In vote along racial lines, school board rejects leadership role for Black member
Was the Lee’s Summit School Board sending a message about equity and inclusion to the district Thursday night when it voted along racial lines to keep a Black member out of a board leadership role?
It sure looked that way.
If so, the two Black members on the seven-member board could end up getting shut down on issues of diversity, equity and inclusion that the district has been wrestling with for three years.
Here and across the country, school boards have become polarized over these issues, fighting over how to address race in the classroom and over false charges that schools are trying to indoctrinate students with divisive racial ideology.
After the Lee’s Summit board swore in newly elected members Jennifer Foley and Heather Eslick, who have been critical of the district’s equity efforts, the board voted in its new leadership.
Rodrick Sparks, who last year became the second Black person elected to the board, nominated himself to serve as vice president. But the only vote he received besides his own came from Megan Marshall, the first Black board member, who served a year as the board vice president in 2021.

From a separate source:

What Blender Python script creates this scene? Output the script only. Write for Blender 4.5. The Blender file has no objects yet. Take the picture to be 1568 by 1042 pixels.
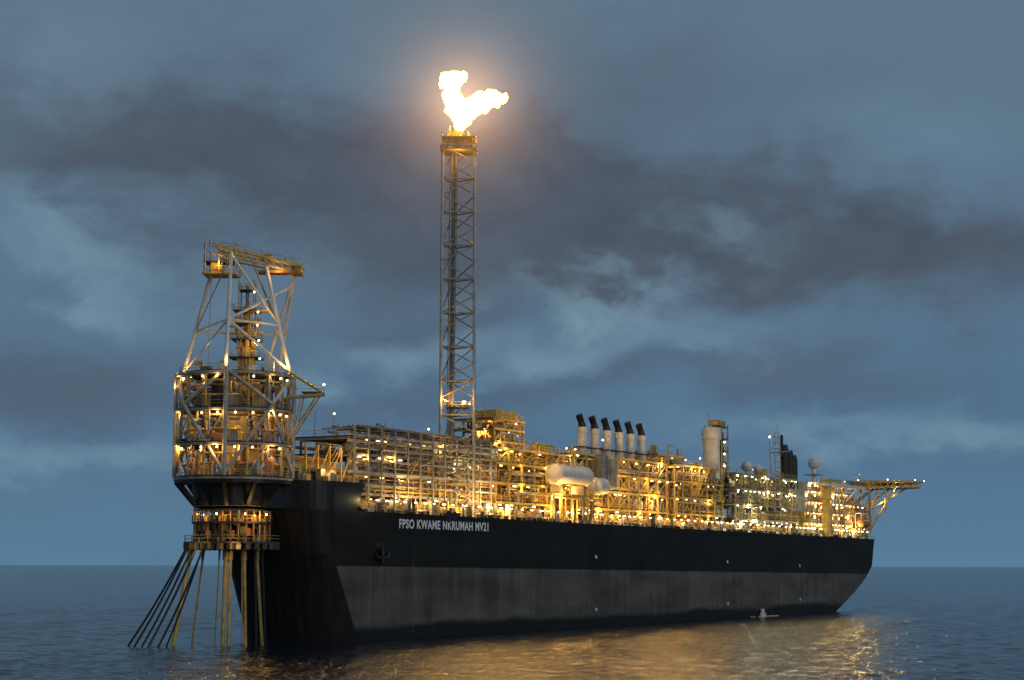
import bpy, math, random
import numpy as np
from mathutils import Vector, Matrix
random.seed(7); rng=np.random.default_rng(5)
R=math.radians
scene=bpy.context.scene
scene.view_settings.view_transform='Standard'
scene.view_settings.look='None'
scene.view_settings.exposure=0
HEAD=R(29.2)
HW=12.5
# ---------------------------------------------------------------- materials
def newmat(name,col,rough=.5,metal=0.0,var=.35,scale=.6,rust=0.0):
    m=bpy.data.materials.new(name); m.use_nodes=True
    nt=m.node_tree; b=nt.nodes['Principled BSDF']
    tc=nt.nodes.new('ShaderNodeTexCoord'); n=nt.nodes.new('ShaderNodeTexNoise')
    n.inputs['Scale'].default_value=scale; n.inputs['Detail'].default_value=4
    nt.links.new(tc.outputs['Object'],n.inputs['Vector'])
    r=nt.nodes.new('ShaderNodeValToRGB')
    r.color_ramp.elements[0].position=.3; r.color_ramp.elements[1].position=.7
    lo=[c*(1-var) for c in col]; hi=[min(1,c*(1+var*.5)) for c in col]
    if rust: lo=[lo[0]*(1-rust)+.16*rust,lo[1]*(1-rust)+.06*rust,lo[2]*(1-rust)+.02*rust]
    r.color_ramp.elements[0].color=(*lo,1); r.color_ramp.elements[1].color=(*hi,1)
    nt.links.new(n.outputs['Fac'],r.inputs['Fac']); nt.links.new(r.outputs['Color'],b.inputs['Base Color'])
    b.inputs['Roughness'].default_value=rough; b.inputs['Metallic'].default_value=metal
    return m
def emat(name,col,s,sampling='NONE'):
    m=bpy.data.materials.new(name); m.use_nodes=True
    nt=m.node_tree; nt.nodes.clear()
    o=nt.nodes.new('ShaderNodeOutputMaterial'); e=nt.nodes.new('ShaderNodeEmission')
    e.inputs['Color'].default_value=(*col,1); e.inputs['Strength'].default_value=s
    nt.links.new(e.outputs[0],o.inputs['Surface'])
    m.cycles.emission_sampling=sampling
    return m
STEEL,YEL,DARK,WHITE,RUST,BLACK,LAMPA,LAMPB,GREY,PALE=range(10)
MATS=[newmat('galvanised_steel',(.33,.32,.29),.5,0,rust=.15),
      newmat('yellow_paint',(.56,.40,.10),.45,0,rust=.12),
      newmat('dark_grating',(.05,.05,.05),.6,.2),
      newmat('white_paint',(.72,.70,.64),.4,0,.2),
      newmat('orange_primer',(.42,.21,.08),.55,0),
      newmat('black_paint',(.007,.007,.007),.5,0),
      emat('sodium_lamp',(1,.60,.19),16),
      emat('fluorescent_lamp',(.95,1,.66),12),
      newmat('grey_paint',(.17,.175,.18),.5,0),
      newmat('pale_steel',(.42,.41,.38),.5,0,.3,rust=.1)]
# ---------------------------------------------------------------- mesh builder
class MB:
    def __init__(s): s.v=[];s.f=[];s.m=[]
    def box(s,c,d,m=0,rot=0):
        cx,cy,cz=c; dx,dy,dz=d[0]/2,d[1]/2,d[2]/2; n=len(s.v); ca,sa=math.cos(rot),math.sin(rot)
        for x,y,z in ((-1,-1,-1),(1,-1,-1),(1,1,-1),(-1,1,-1),(-1,-1,1),(1,-1,1),(1,1,1),(-1,1,1)):
            px,py=x*dx,y*dy
            s.v.append((cx+px*ca-py*sa,cy+px*sa+py*ca,cz+z*dz))
        for q in ((0,3,2,1),(4,5,6,7),(0,1,5,4),(1,2,6,5),(2,3,7,6),(3,0,4,7)):
            s.f.append(tuple(n+i for i in q)); s.m.append(m)
    def rev(s,p,q,prof,m=0,n=8):
        p=Vector(p);q=Vector(q);a=q-p;L=a.length
        if L<1e-5:return
        a/=L; t=Vector((0,0,1)) if abs(a.z)<.9 else Vector((1,0,0))
        e1=a.cross(t).normalized(); e2=a.cross(e1)
        b=len(s.v)
        for (h,r) in prof:
            for i in range(n):
                an=2*math.pi*i/n+math.pi/n
                w=p+a*(h*L)+e1*(r*math.cos(an))+e2*(r*math.sin(an)); s.v.append(tuple(w))
        for k in range(len(prof)-1):
            for i in range(n):
                j=(i+1)%n
                s.f.append((b+k*n+i,b+k*n+j,b+(k+1)*n+j,b+(k+1)*n+i)); s.m.append(m)
        s.f.append(tuple(b+i for i in reversed(range(n)))); s.m.append(m)
        e=b+(len(prof)-1)*n
        s.f.append(tuple(e+i for i in range(n))); s.m.append(m)
    def cyl(s,p,q,r,m=0,n=6,r2=None): s.rev(p,q,[(0,r),(1,r if r2 is None else r2)],m,n)
    def vessel(s,p,q,r,m=WHITE,n=20):
        L=(Vector(q)-Vector(p)).length; k=r*.6/L
        pr=[(k*(1-math.cos(t))*1.0,max(.02,r*math.sin(t))) for t in [0.05,.35,.7,1.05,1.35,1.57]]
        s.rev(p,q,pr+[(1-h,rr) for h,rr in reversed(pr)],m,n)
    def ball(s,c,r,m,n=8):
        pr=[((1-math.cos(t))/2,max(.02*r,r*math.sin(t))) for t in [math.pi*i/6 for i in range(7)]]
        s.rev((c[0],c[1],c[2]-r),(c[0],c[1],c[2]+r),pr,m,n)
    def rail(s,p,q,m=YEL,h=1.15,step=2.2):
        p=Vector(p);q=Vector(q);L=(q-p).length
        if L<.5:return
        for k in (h,h*.5): s.cyl(p+Vector((0,0,k)),q+Vector((0,0,k)),.05,m,4)
        n=max(1,int(L/step))
        for i in range(n+1):
            a=p.lerp(q,i/n); s.cyl(a,a+Vector((0,0,h)),.05,m,4)
    def pipe(s,pts,r,m,n=7):
        for a,b in zip(pts[:-1],pts[1:]): s.cyl(a,b,r,m,n)
    def obj(s,name,parent=None,smooth=False):
        me=bpy.data.meshes.new(name); me.from_pydata(s.v,[],s.f)
        for m in MATS: me.materials.append(m)
        me.polygons.foreach_set('material_index',s.m)
        if smooth: me.polygons.foreach_set('use_smooth',[True]*len(s.f))
        me.update(); o=bpy.data.objects.new(name,me); scene.collection.objects.link(o)
        if parent:o.parent=parent
        return o
def empty(name):
    o=bpy.data.objects.new(name,None); scene.collection.objects.link(o); return o
SODIUM=(1,.54,.13); WARMG=(1,.82,.36)
LK=.45
def lamp(name,loc,P,col=SODIUM,r=.22,parent=None):
    l=bpy.data.lights.new(name,'POINT'); l.energy=P*LK; l.color=col; l.shadow_soft_size=r
    o=bpy.data.objects.new(name,l); o.location=loc; scene.collection.objects.link(o)
    if parent:o.parent=parent
    return o
ship=empty('production_ship')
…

Kathy Campbell won a vote along racial lines to become president of the board in one of the largest districts in the Kansas City area. About 12% of its approximately 18,000 students are Black. Campbell and last year’s board president, Ryan Murdock, won their seats on the board running on an equity platform. But their votes have not always reflected that position.
Equity efforts began in Lee’s Summit under former Superintendent Dennis Carpenter, the schools’ first and only Black superintendent. Carpenter won a fight to get equity work started in the predominantly white suburban district.
Before the board’s leadership vote, the Rev. Darron Edwards pleaded for members to “stay the course.” Edwards, whose four children went to school in Lee’s Summit, urged them “to continue strengthening policies that enable equitable opportunity for all students.”
Lee’s Summit North senior Jade Davis, who is Black, asked the board to do a better job hiring teachers and staff “who look like me. This is for everyone,” she said.
Diversity efforts — including hiring and training — were “made a formal priority,” for the board in 2019, district spokeswoman Katy Bergen said. Teams are developing plans to promote diversity and inclusion in schools and efforts toward hiring a more diverse workforce “is ongoing.”
But will this year’s board, including newly elected members critical of recent diversity efforts, interfere with that work?
“These are those times where we must encourage the unappreciated, resource the underserved, and listen with intent to the unheard in our beloved community,” said Edwards, pastor of United Believers Community Church in Kansas City.
“These are those times where we either run the plays from our political camps or stay the course with our mission which is to prepare every student for success in life.”